Output solely the number of lines containing the string "objects".
— begin EXTRACTED DATA —
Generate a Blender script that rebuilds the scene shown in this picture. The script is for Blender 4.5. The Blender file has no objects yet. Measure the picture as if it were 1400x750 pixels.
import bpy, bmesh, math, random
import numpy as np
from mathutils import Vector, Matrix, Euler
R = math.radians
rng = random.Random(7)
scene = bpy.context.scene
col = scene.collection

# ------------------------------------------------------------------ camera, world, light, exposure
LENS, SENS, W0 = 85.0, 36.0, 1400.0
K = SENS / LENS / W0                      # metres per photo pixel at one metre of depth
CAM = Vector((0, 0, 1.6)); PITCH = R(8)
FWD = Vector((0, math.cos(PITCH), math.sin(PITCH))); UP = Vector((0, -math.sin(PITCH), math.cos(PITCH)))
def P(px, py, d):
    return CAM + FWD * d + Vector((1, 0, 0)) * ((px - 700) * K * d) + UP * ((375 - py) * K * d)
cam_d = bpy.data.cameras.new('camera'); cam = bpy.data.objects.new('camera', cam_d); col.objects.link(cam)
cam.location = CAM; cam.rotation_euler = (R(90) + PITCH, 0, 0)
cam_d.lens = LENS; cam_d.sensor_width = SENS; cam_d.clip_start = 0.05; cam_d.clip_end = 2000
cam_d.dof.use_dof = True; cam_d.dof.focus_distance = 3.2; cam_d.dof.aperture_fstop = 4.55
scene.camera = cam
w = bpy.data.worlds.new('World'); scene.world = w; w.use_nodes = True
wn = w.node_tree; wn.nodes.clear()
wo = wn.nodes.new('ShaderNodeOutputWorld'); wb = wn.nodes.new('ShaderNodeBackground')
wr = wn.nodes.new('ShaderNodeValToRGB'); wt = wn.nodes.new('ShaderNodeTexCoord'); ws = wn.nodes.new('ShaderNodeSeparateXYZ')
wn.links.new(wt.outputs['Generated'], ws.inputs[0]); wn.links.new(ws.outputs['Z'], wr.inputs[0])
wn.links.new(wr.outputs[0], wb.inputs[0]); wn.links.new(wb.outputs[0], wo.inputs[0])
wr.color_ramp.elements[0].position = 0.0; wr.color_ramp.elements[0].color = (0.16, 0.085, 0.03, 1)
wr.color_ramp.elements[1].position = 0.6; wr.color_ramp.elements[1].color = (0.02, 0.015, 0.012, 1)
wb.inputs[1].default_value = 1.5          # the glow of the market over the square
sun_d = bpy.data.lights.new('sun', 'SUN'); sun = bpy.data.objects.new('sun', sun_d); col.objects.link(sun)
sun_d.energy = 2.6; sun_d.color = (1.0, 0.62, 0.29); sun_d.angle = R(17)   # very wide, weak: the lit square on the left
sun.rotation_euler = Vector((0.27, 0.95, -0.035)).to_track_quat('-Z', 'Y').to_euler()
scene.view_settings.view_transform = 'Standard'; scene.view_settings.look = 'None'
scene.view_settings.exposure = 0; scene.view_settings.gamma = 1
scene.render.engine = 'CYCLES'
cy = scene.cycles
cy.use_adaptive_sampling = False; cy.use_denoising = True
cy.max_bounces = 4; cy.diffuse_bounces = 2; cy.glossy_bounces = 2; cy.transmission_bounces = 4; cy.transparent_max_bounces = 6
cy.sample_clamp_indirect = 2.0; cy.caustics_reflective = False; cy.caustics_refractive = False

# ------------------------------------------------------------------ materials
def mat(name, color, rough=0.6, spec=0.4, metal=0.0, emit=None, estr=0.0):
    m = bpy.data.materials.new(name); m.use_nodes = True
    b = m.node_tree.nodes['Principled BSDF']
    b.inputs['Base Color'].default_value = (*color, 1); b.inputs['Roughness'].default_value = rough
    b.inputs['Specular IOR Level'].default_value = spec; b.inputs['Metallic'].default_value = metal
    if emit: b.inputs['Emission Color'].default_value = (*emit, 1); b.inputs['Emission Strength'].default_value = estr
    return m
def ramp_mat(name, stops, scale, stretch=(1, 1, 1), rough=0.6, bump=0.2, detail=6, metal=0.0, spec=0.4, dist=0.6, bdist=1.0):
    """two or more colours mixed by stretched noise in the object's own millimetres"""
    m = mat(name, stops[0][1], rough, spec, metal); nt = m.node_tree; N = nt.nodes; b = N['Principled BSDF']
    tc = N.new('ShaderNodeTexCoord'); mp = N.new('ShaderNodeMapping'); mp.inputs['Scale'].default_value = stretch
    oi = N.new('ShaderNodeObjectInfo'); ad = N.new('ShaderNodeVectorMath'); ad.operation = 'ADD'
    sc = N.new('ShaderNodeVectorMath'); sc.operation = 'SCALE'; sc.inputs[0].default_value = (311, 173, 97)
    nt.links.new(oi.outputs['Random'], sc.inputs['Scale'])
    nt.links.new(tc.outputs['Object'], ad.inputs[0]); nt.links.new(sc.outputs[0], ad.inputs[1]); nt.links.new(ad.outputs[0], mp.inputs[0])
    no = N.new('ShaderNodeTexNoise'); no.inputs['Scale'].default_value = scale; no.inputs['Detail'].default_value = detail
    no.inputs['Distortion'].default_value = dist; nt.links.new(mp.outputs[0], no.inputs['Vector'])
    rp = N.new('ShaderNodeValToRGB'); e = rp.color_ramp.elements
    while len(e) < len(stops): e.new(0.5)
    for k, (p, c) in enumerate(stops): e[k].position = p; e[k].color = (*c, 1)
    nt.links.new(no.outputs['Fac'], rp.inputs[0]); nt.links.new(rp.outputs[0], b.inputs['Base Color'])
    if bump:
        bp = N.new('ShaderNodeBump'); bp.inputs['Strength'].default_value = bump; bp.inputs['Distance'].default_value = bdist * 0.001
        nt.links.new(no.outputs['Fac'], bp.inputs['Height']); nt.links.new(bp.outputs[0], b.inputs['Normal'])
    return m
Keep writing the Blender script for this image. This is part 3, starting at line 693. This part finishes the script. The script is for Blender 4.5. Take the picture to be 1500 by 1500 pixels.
— end EXTRACTED DATA —
_TASK OUTPUT:_ 3